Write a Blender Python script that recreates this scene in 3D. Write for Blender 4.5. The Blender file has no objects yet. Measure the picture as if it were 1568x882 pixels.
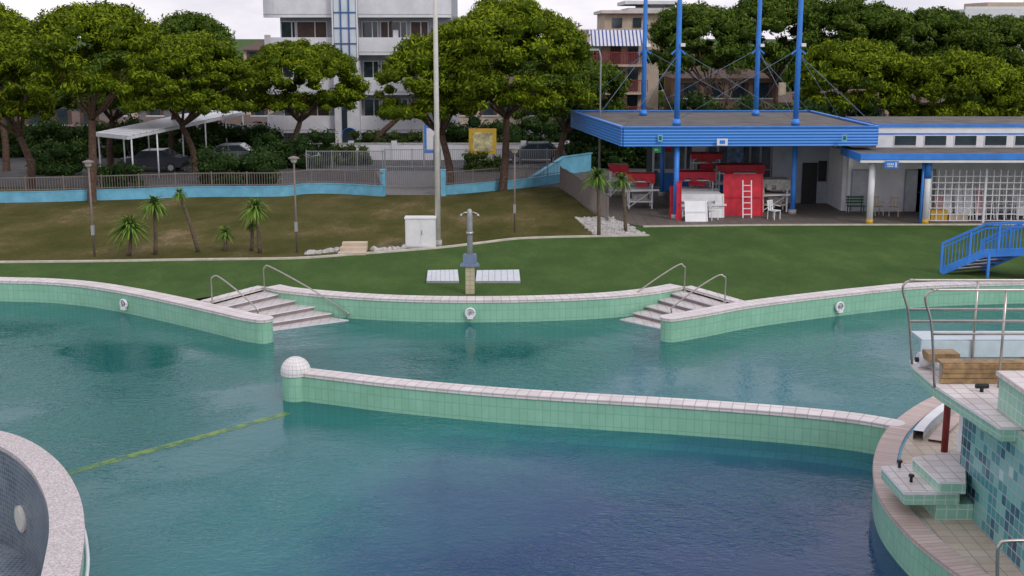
import bpy,math,random
import numpy as np
from mathutils import Vector,Matrix
random.seed(7); rng=np.random.default_rng(7)
R=random.uniform
# ---------------------------------------------------------------- camera survey
F=1900.;CH=9.;VH=50.
th=math.atan((441-VH)/F)
CAM=Vector((0,0,CH))
def ray(u,v):
    a=u-784;b=441-v
    return Vector((a,F*math.cos(th)+b*math.sin(th),-F*math.sin(th)+b*math.cos(th)))
def G(u,v,z=0.):
    d=ray(u,v);return CAM+d*((z-CH)/d.z)
def D(u,v,y):
    d=ray(u,v);return CAM+d*(y/d.y)
def ppm(u,v,y):
    return (D(u+1,v,y)-D(u,v,y)).x
def PR(p):
    q=Vector(p)-CAM;f=Vector((0,math.cos(th),-math.sin(th)));up=Vector((0,math.sin(th),math.cos(th)))
    d=q.dot(f);return 784+F*q.x/d,441-F*q.dot(up)/d
# ---------------------------------------------------------------- materials
MATS={}
def nt_new(name):
    m=bpy.data.materials.new(name);m.use_nodes=True
    nt=m.node_tree;b=nt.nodes['Principled BSDF'];return m,nt,b
def mat(name,col,rough=.6,var=.18,scale=3.,metal=0.,bump=0.,bscale=30.,col2=None,spec=.4,detail=6):
    if name in MATS:return MATS[name]
    m,nt,b=nt_new(name);N=nt.nodes;L=nt.links
    tc=N.new('ShaderNodeTexCoord')
    n=N.new('ShaderNodeTexNoise');n.inputs['Scale'].default_value=scale;n.inputs['Detail'].default_value=detail;n.inputs['Roughness'].default_value=.65
    L.new(tc.outputs['Object'],n.inputs['Vector'])
    r=N.new('ShaderNodeValToRGB')
    c2=col2 or tuple(min(1,c*(1+var)) for c in col)
    c1=col if col2 else tuple(c*(1-var) for c in col)
    r.color_ramp.elements[0].color=(*c1,1);r.color_ramp.elements[1].color=(*c2,1)
    r.color_ramp.elements[0].position=.35;r.color_ramp.elements[1].position=.65
    L.new(n.outputs['Fac'],r.inputs['Fac']);L.new(r.outputs['Color'],b.inputs['Base Color'])
    b.inputs['Roughness'].default_value=rough;b.inputs['Metallic'].default_value=metal
    b.inputs['Specular IOR Level'].default_value=spec
    if bump:
        n2=N.new('ShaderNodeTexNoise');n2.inputs['Scale'].default_value=bscale;n2.inputs['Detail'].default_value=4
        L.new(tc.outputs['Object'],n2.inputs['Vector'])
        bp=N.new('ShaderNodeBump');bp.inputs['Strength'].default_value=bump;bp.inputs['Distance'].default_value=.05
        L.new(n2.outputs['Fac'],bp.inputs['Height']);L.new(bp.outputs['Normal'],b.inputs['Normal'])
    MATS[name]=m;return m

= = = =

BRIEF:
Set down the complete material exactly, but do not include the images.

ANSWER FOR THIS EXERCISE:
Write a Blender Python script that recreates this scene in 3D. Write for Blender 4.5. The Blender file has no objects yet. Measure the picture as if it were 1568x882 pixels.
import bpy,math,random
import numpy as np
from mathutils import Vector,Matrix
random.seed(7); rng=np.random.default_rng(7)
R=random.uniform
# ---------------------------------------------------------------- camera survey
F=1900.;CH=9.;VH=50.
th=math.atan((441-VH)/F)
CAM=Vector((0,0,CH))
def ray(u,v):
    a=u-784;b=441-v
    return Vector((a,F*math.cos(th)+b*math.sin(th),-F*math.sin(th)+b*math.cos(th)))
def G(u,v,z=0.):
    d=ray(u,v);return CAM+d*((z-CH)/d.z)
def D(u,v,y):
    d=ray(u,v);return CAM+d*(y/d.y)
def ppm(u,v,y):
    return (D(u+1,v,y)-D(u,v,y)).x
def PR(p):
    q=Vector(p)-CAM;f=Vector((0,math.cos(th),-math.sin(th)));up=Vector((0,math.sin(th),math.cos(th)))
    d=q.dot(f);return 784+F*q.x/d,441-F*q.dot(up)/d
# ---------------------------------------------------------------- materials
MATS={}
def nt_new(name):
    m=bpy.data.materials.new(name);m.use_nodes=True
    nt=m.node_tree;b=nt.nodes['Principled BSDF'];return m,nt,b
def mat(name,col,rough=.6,var=.18,scale=3.,metal=0.,bump=0.,bscale=30.,col2=None,spec=.4,detail=6):
    if name in MATS:return MATS[name]
    m,nt,b=nt_new(name);N=nt.nodes;L=nt.links
    tc=N.new('ShaderNodeTexCoord')
    n=N.new('ShaderNodeTexNoise');n.inputs['Scale'].default_value=scale;n.inputs['Detail'].default_value=detail;n.inputs['Roughness'].default_value=.65
    L.new(tc.outputs['Object'],n.inputs['Vector'])
    r=N.new('ShaderNodeValToRGB')
    c2=col2 or tuple(min(1,c*(1+var)) for c in col)
    c1=col if col2 else tuple(c*(1-var) for c in col)
    r.color_ramp.elements[0].color=(*c1,1);r.color_ramp.elements[1].color=(*c2,1)
    r.color_ramp.elements[0].position=.35;r.color_ramp.elements[1].position=.65
    L.new(n.outputs['Fac'],r.inputs['Fac']);L.new(r.outputs['Color'],b.inputs['Base Color'])
    b.inputs['Roughness'].default_value=rough;b.inputs['Metallic'].default_value=metal
    b.inputs['Specular IOR Level'].default_value=spec
    if bump:
        n2=N.new('ShaderNodeTexNoise');n2.inputs['Scale'].default_value=bscale;n2.inputs['Detail'].default_value=4
        L.new(tc.outputs['Object'],n2.inputs['Vector'])
        bp=N.new('ShaderNodeBump');bp.inputs['Strength'].default_value=bump;bp.inputs['Distance'].default_value=.05
        L.new(n2.outputs['Fac'],bp.inputs['Height']);L.new(bp.outputs['Normal'],b.inputs['Normal'])
    MATS[name]=m;return m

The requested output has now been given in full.